Given the sequence $\{ a_n\}$ defined by the (positive and $a_n < 7^n$) solutions of the congruence $x^2 \equiv 2 \mod 7^n$ and $a_{n+1}\equiv a_n \mod 7^n$. e.g. the first one is $a_1 =3$ the second $a_2 = 3 + 1\cdot 7$, $a_3 = 3 + 1 \cdot 7 + 2 \cdot 7^2$, $a_4 = 3 + 1 \cdot 7 + 2 \cdot 7^2 + 6 \cdot 7^3$, etc... I would like to prove that the partial sums $S_n := \sum_{i=1}^n a_i$ will converge to a limit $S$ so that $S^2 = 2$ in the $\mathbb{Q}_7$ norm, by elementary methods. I am interested in a direct solution that does not use advanced methods or results.
So far I observed that the sequence $\{a_n \}$ does converge to $\sqrt{2}$, and this is what most books also prove, this is direct from the fact $(a_n^2-2)\equiv 0 \mod 7^2 \Rightarrow |a_n^2 - 2|_7 = \frac{1}{7^n} \to 0$ as $n \to \infty$. But I cannot see how this will be extended to the partial sums $S_n$.
Alternatively it seems to me that if I can rearrange the infinite sum $S_{\infty}$ into $a_{\infty}$ then the result follows, but I do not know how to perform such rearrangement, that is how to prove that (even at a formal level only), this is stated in a book but is not proven, nor any hint given:
\begin{eqnarray} S_{\infty}&=&3 + (3+ 1 \cdot 7) + (3+ 1 \cdot 7 + 2 \cdot 7^2 ) + (3+ 1 \cdot 7 + 2 \cdot 7^2 + 6 \cdot 7^3 ) + \cdots \\ &=& 3+ 1 \cdot 7 + 2 \cdot 7^2 + 6 \cdot 7^3 + \cdots = a_{\infty} \end{eqnarray}
my try was to reduce by $\mod 7$ (and then try reducing by $\mod 7^m$) a given $S_n^2$, I was aiming to get 2 + something with small norm $|\cdot|_7$ and , but this did not work, I could only prove congruence to $2n^2$ which is neither what I expected nor useful.
\begin{eqnarray} S_n^2 = \sum_{i=1}^{n}a_i^2 + 2 \sum_{i < j}^n a_i a_j \equiv (2n + 2 \sum_{i=1}^{n}\sum_{k=1}^{n-i}a_i a_{i+k} ) \mod 7 \end{eqnarray} then by construction $a_{i+1} \equiv a_i \mod 7$ which implies $a_{i+k} \equiv a_i \mod 7$ hence
$$ S_n^2 \equiv 2n + \sum_{i=1}^{n}\sum_{k=1}^{n-i}a_i^2 \equiv 2n + 2 \sum_{i=1}^{n}\sum_{k=1}^{n-i}2 \equiv 2n^2 \mod 7 $$
I think I am on the wrong track here.
The partial sums do not converge.

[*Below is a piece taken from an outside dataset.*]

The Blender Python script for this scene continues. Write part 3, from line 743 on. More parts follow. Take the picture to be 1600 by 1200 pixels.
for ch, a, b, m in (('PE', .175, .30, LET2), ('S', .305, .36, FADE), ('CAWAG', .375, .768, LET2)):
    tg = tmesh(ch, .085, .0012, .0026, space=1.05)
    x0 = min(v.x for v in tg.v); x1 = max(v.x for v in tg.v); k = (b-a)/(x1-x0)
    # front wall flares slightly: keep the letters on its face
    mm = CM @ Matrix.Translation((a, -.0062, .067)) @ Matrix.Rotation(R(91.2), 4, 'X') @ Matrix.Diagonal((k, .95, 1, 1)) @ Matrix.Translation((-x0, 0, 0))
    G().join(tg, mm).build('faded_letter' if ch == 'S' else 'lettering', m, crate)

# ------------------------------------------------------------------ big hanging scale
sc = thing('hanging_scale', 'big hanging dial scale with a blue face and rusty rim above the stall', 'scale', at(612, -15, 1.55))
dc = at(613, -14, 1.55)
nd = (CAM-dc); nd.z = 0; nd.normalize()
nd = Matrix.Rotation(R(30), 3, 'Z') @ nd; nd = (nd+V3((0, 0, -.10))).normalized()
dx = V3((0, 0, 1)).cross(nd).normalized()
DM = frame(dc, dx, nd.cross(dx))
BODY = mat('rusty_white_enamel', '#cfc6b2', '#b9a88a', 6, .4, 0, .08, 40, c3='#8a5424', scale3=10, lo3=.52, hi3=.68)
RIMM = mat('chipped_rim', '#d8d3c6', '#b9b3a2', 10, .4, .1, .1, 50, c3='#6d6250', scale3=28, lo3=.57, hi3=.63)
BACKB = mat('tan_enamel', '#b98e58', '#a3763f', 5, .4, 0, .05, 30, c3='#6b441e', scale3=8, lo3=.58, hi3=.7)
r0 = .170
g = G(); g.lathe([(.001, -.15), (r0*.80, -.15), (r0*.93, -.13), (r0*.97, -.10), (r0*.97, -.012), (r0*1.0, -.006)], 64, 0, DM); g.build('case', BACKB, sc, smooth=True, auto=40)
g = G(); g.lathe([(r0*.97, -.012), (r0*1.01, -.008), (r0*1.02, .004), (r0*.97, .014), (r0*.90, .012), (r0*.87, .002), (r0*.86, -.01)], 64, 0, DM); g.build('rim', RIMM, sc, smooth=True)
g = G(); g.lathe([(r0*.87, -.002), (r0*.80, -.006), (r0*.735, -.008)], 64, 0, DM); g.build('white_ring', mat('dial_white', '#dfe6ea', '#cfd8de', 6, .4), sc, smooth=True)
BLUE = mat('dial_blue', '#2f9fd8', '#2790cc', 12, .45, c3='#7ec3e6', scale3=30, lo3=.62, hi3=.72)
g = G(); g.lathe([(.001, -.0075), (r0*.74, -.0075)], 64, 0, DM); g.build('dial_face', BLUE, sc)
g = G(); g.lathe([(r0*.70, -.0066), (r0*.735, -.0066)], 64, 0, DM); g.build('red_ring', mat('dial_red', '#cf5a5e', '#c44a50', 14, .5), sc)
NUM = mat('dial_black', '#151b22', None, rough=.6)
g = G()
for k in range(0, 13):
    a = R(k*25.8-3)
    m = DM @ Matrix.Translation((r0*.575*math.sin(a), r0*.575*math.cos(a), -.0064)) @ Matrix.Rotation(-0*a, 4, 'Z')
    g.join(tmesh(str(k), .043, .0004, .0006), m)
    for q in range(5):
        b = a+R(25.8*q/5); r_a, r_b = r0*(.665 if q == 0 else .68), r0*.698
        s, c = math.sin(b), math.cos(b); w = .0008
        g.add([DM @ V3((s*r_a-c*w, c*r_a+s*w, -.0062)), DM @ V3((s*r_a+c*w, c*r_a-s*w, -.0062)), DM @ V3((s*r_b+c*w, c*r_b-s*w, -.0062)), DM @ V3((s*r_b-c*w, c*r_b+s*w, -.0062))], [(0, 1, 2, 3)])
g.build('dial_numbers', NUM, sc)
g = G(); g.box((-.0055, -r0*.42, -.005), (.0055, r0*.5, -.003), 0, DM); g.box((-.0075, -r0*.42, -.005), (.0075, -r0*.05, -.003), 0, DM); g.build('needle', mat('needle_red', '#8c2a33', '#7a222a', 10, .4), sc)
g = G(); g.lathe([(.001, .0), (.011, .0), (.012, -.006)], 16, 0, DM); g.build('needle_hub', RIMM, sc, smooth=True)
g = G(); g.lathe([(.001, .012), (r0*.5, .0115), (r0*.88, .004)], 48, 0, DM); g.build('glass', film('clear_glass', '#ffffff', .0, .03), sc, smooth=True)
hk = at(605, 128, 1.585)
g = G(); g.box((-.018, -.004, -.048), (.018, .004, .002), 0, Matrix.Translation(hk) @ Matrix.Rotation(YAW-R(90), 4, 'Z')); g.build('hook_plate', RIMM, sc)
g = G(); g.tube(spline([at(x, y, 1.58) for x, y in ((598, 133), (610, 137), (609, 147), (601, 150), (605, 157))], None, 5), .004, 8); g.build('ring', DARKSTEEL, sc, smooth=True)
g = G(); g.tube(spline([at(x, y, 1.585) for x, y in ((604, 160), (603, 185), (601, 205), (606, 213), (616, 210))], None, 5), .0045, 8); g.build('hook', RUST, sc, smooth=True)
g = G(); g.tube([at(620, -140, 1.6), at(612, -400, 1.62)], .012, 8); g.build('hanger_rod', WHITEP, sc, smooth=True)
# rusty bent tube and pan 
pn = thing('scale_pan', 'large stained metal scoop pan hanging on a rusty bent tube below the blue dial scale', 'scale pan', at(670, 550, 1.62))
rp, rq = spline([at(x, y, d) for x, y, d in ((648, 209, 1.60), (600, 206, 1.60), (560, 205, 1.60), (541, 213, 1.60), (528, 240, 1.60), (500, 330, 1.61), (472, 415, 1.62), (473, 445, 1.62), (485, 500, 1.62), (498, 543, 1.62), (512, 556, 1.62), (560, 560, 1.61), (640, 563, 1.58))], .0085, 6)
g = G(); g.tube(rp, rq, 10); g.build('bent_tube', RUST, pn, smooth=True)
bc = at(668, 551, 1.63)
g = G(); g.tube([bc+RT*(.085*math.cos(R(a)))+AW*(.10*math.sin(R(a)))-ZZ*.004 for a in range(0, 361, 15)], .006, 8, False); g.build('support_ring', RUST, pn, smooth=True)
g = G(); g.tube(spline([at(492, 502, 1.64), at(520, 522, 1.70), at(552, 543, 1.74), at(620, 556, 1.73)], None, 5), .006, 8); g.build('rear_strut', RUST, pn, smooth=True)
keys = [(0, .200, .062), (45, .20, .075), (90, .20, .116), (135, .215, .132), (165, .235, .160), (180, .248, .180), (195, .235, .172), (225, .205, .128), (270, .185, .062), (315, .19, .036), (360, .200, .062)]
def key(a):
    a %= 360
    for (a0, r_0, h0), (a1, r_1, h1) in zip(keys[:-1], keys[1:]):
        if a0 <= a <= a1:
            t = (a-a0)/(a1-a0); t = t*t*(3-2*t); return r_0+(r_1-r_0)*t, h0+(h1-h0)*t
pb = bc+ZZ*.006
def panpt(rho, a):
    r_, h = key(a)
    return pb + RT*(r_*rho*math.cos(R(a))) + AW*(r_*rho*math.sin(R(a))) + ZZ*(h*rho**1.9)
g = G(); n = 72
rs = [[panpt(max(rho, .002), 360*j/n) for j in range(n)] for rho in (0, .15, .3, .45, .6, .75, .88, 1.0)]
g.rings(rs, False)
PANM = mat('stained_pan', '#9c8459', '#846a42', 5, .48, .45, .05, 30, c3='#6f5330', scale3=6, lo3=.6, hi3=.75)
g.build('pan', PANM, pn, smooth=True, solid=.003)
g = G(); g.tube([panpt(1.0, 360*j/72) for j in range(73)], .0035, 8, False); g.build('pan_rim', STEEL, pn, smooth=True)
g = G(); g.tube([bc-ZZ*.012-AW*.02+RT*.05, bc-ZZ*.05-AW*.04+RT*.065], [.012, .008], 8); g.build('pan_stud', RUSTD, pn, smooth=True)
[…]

From $a_1\equiv 3\pmod 7$ we see that $a_n\equiv 3\pmod 7$ for all $n$ and hence $S_n$ is periodically $\equiv 3,6,2,5,1,4,0,3,6,2,5,1,4,0,\ldots\pmod 7$ and cannot converge (whatever $S$ you pick, most partial sums would have $|S_n-S|_7\ge 1$).
Remember that for the convergence of partial sums it is necessary (and in the $p$-adic case also sufficient) that the summdns tend to $0$.